In the burst of reform pledges following the Chatsworth crash, freight rails joined with Metrolink in promising to launch the new satellite-linked safety system in the Los Angeles Basin in just four years.
But a Union Pacific official testified that the task of equipping its entire U.S. fleet is enormous and the company is struggling to meet the federal 2015 deadline. “Right now, I would say that’s not likely,” said Jeff Young, assistant vice president for systems development. A showdown is looming over what to do in the interim.
Metrolink officials say they will be the first railroad in the nation to install live video cameras focused on train operators. “We believe the installation of cameras in the control cabs of our trains will provide a significant deterrent to the type of activity revealed during the NTSB hearing,” said Metrolink board President Keith Millhouse. The first cameras will be in place this summer, he said.
Metrolink board member Richard Katz said the NTSB hearings showed the shortcomings of relying on traditional field testing.
Video cameras are essential “because no matter what testing you do, you still have engineers and conductors alone in cars for long periods of time.”
But large and powerful unions representing the nation’s engineers and conductors on Wednesday insisted that placing two crew members in all train cabs is the solution.

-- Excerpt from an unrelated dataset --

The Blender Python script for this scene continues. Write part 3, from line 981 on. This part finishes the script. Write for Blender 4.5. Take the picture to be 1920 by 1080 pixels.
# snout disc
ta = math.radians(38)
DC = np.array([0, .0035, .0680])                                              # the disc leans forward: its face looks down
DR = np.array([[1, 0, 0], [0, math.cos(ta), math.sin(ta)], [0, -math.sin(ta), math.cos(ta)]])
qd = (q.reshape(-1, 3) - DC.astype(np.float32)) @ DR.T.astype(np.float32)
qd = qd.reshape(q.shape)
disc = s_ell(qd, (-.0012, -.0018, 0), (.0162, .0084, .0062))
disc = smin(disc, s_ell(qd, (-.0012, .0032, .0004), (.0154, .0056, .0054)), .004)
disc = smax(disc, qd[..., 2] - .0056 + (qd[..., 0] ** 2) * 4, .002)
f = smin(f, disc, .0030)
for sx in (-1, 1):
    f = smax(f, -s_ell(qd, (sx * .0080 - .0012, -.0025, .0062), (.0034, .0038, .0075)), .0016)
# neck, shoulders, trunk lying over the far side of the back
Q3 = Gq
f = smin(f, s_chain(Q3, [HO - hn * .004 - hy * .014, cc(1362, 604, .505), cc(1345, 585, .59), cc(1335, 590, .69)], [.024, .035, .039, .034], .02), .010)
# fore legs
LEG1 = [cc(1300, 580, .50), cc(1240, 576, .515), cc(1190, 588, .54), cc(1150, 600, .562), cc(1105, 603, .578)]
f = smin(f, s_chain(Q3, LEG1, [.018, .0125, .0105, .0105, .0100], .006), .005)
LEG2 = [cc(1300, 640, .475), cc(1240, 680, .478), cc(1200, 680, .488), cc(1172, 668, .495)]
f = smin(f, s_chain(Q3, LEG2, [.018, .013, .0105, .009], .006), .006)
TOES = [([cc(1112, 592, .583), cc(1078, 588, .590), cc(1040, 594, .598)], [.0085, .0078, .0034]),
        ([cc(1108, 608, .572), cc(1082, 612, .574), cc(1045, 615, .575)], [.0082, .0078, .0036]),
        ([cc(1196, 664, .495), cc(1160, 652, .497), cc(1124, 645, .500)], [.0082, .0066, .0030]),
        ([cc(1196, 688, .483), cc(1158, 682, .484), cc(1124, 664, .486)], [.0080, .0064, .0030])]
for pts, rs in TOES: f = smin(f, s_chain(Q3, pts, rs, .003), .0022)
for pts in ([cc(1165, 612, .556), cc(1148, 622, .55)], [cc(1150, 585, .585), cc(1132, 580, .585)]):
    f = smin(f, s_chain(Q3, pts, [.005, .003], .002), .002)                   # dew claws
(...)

“We certainly don’t support the requirement or the installation of any recording device” inside train cabs because of privacy concerns, said William Walpert, national secretary treasurer of the Brotherhood of Locomotive Engineers and Trainmen.
Jim Hall, NTSB chairman from 1994 to 2001, monitored the Metrolink crash hearing and came away distressed.
“It may be too early to draw conclusions, but it appears that the officials who testified were trying to describe a safety system that existed only on paper,” Hall said. “There weren’t really procedures in place to develop a safety culture with the operators and the individuals in the front office. They were just hiding behind the paper.”
Times staff writer Rich Connell contributed to this report.